**** Source records
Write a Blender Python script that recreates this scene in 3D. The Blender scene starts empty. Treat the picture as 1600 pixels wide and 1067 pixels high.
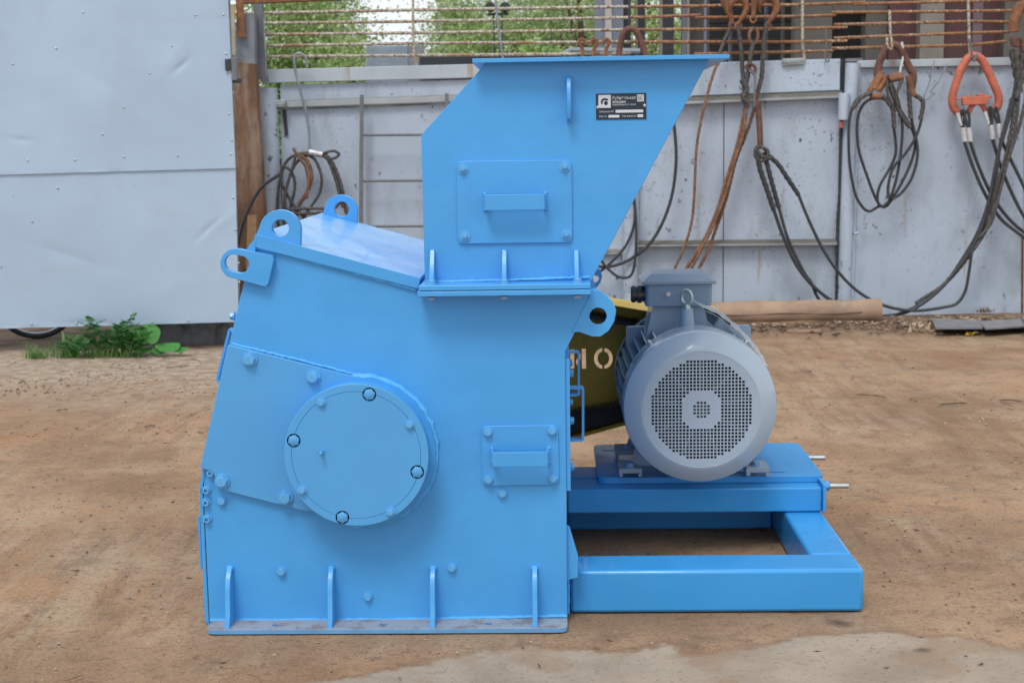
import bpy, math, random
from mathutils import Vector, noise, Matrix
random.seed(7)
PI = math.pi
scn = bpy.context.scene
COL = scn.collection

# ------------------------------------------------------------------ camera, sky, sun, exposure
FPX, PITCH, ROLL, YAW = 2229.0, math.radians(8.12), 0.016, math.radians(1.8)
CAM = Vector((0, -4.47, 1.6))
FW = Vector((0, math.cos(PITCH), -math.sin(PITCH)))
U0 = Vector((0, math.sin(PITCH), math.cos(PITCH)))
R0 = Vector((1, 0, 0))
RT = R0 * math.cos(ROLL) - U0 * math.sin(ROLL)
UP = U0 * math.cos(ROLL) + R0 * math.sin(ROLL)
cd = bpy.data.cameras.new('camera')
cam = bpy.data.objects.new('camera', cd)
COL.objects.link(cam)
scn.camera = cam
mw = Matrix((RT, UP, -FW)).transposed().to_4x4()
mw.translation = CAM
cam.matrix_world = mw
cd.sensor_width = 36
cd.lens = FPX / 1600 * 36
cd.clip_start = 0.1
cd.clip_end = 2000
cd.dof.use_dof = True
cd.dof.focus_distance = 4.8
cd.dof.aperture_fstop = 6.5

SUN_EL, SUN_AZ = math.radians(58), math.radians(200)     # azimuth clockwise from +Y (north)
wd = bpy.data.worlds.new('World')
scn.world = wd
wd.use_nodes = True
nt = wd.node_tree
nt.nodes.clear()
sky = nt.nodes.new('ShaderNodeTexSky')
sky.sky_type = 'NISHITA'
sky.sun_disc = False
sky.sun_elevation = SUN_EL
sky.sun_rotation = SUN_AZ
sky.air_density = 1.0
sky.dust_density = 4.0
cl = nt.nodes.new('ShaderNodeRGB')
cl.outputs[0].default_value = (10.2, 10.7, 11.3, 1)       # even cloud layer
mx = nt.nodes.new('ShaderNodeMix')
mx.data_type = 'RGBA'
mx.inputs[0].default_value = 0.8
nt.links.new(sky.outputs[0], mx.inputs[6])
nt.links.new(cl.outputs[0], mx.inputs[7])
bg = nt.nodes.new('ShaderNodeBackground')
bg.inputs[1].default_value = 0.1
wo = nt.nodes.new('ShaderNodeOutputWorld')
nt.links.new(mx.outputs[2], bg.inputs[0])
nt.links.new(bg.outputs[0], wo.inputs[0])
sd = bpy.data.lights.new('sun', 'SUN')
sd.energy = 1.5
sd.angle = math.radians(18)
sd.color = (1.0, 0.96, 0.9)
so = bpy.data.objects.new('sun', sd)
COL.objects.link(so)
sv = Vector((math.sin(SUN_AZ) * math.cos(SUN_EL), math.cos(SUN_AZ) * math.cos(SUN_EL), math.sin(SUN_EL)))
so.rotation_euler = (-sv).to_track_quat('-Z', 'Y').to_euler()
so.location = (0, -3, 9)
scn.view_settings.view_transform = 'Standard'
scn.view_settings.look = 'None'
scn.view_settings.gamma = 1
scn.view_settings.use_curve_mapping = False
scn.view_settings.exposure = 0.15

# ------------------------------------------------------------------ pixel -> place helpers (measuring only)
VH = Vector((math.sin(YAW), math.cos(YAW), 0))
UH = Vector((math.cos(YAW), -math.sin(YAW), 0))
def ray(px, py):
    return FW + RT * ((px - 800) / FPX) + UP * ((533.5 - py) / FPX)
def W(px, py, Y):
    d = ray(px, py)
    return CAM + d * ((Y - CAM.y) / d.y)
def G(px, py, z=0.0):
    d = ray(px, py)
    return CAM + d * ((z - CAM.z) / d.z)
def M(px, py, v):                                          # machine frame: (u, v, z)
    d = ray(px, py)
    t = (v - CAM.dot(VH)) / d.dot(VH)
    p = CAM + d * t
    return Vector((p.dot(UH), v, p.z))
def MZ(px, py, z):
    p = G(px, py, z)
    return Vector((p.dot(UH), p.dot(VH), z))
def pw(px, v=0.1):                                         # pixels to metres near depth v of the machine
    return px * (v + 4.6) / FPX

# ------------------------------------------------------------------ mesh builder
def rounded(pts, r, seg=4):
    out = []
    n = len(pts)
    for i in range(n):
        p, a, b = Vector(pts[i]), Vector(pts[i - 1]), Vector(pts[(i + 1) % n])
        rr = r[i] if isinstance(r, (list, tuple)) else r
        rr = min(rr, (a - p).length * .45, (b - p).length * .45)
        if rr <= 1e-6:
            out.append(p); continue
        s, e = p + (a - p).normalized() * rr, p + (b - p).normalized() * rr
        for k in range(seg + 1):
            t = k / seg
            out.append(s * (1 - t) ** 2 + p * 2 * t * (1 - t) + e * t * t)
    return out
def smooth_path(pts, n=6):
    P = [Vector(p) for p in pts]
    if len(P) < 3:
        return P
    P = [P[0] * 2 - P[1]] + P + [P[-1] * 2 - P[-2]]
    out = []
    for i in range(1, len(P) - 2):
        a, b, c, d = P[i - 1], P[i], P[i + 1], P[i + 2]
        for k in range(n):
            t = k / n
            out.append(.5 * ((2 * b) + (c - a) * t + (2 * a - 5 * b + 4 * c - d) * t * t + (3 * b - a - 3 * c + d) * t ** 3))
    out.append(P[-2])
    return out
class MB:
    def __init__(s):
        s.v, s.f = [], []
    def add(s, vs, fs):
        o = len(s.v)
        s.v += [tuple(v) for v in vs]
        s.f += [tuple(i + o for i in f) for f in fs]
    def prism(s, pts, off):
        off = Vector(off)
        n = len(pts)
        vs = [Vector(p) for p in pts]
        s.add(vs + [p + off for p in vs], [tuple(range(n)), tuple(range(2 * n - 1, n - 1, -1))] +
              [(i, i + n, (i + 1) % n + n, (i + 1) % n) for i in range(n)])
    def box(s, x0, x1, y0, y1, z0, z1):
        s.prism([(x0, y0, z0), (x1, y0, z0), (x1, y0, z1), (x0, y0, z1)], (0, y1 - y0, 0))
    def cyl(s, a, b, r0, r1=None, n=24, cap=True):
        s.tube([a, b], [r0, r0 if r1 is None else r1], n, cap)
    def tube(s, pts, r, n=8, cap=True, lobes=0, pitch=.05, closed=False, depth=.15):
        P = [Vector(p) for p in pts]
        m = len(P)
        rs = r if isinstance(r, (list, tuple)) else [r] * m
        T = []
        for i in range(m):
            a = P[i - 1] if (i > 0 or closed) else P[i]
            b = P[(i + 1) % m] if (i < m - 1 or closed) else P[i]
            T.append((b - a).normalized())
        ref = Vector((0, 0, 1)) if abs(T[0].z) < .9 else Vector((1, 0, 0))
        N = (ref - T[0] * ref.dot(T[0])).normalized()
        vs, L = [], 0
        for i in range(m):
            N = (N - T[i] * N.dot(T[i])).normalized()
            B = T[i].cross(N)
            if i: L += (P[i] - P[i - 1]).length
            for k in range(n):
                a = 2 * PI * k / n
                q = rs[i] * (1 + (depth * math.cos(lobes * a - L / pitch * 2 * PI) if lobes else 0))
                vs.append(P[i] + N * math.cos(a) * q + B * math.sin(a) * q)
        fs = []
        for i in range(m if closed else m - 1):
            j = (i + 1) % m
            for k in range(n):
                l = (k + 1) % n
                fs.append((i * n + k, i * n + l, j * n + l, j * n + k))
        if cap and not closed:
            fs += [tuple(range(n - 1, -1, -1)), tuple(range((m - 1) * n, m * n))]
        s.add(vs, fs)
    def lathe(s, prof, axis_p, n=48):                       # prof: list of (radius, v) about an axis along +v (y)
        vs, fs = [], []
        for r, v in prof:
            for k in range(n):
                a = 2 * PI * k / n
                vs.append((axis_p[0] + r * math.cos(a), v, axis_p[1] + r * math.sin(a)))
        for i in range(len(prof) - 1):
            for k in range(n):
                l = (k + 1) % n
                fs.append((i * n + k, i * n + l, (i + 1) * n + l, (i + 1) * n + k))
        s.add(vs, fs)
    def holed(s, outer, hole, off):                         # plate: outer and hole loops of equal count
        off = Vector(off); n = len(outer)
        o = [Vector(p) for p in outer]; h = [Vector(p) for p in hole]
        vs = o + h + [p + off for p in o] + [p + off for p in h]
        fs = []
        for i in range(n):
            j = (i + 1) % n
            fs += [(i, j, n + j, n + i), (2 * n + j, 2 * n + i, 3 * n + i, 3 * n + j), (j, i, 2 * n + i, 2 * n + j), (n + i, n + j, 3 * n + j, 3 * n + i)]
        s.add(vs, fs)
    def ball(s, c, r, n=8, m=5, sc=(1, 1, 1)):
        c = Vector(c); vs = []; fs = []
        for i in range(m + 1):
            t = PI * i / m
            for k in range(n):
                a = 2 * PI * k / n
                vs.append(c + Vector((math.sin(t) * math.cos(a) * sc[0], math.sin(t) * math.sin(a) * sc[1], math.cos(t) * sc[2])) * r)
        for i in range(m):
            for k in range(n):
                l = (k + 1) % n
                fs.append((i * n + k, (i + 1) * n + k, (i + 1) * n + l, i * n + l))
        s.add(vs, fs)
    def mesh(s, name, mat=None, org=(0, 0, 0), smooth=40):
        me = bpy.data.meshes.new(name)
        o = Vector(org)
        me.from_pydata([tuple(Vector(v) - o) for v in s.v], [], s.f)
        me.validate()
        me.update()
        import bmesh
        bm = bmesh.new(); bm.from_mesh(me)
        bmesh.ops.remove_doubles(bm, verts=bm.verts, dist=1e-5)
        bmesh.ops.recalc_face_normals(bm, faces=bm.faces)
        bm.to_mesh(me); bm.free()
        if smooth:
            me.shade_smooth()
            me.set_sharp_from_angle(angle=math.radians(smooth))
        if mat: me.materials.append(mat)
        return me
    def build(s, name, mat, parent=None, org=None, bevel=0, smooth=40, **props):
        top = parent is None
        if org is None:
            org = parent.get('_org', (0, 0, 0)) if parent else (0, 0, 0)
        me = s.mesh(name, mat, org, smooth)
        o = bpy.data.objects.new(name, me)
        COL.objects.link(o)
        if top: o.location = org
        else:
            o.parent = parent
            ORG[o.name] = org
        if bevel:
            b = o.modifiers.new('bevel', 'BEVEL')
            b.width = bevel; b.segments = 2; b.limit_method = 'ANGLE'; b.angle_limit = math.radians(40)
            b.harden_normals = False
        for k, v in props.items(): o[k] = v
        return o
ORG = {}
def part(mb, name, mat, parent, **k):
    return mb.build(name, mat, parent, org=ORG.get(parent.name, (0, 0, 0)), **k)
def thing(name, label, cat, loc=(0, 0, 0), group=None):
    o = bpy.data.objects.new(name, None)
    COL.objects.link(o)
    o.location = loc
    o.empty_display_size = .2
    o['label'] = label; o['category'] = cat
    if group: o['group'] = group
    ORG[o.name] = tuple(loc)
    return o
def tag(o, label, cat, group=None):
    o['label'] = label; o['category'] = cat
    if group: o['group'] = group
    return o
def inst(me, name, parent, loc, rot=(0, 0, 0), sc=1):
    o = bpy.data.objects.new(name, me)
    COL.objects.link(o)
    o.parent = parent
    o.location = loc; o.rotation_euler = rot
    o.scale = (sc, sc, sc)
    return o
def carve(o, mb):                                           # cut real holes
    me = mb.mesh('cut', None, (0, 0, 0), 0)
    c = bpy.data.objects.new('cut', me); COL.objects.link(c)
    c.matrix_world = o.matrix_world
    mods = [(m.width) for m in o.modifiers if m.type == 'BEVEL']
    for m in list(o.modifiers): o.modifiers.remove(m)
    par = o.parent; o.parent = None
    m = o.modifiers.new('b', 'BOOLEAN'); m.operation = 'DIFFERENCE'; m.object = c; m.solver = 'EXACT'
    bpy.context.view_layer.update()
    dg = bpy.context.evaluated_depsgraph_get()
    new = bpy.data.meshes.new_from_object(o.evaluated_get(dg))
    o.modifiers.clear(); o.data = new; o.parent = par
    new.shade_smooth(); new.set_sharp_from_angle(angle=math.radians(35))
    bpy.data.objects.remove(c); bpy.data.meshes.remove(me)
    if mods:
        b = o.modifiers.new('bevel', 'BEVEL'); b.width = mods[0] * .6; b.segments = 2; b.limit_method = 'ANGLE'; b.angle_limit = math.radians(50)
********
**** Source records
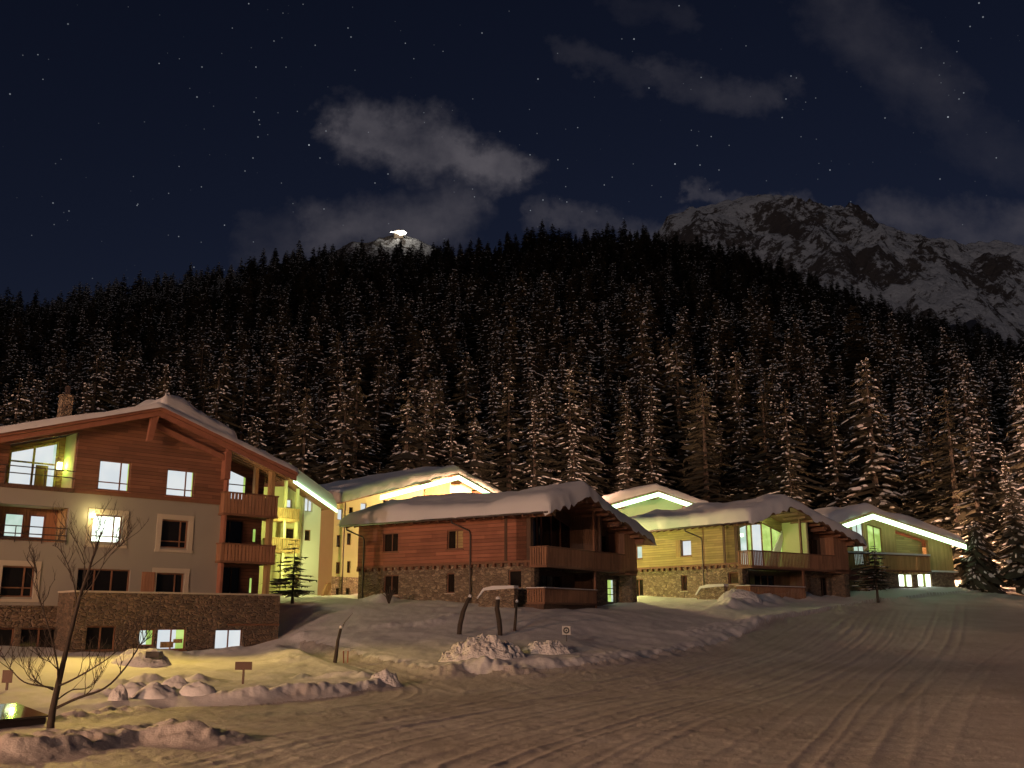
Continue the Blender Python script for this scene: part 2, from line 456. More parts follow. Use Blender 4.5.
********
Exercise prompt:
Exactly the lines from the one with "Write a Blender" through the one with "COL = scn.collection" are to be reproduced, and no pictures with them.

Exercise result:
Write a Blender Python script that recreates this scene in 3D. The Blender scene starts empty. Treat the picture as 1600 pixels wide and 1067 pixels high.
import bpy, math, random
from mathutils import Vector, noise, Matrix
random.seed(7)
PI = math.pi
scn = bpy.context.scene
COL = scn.collection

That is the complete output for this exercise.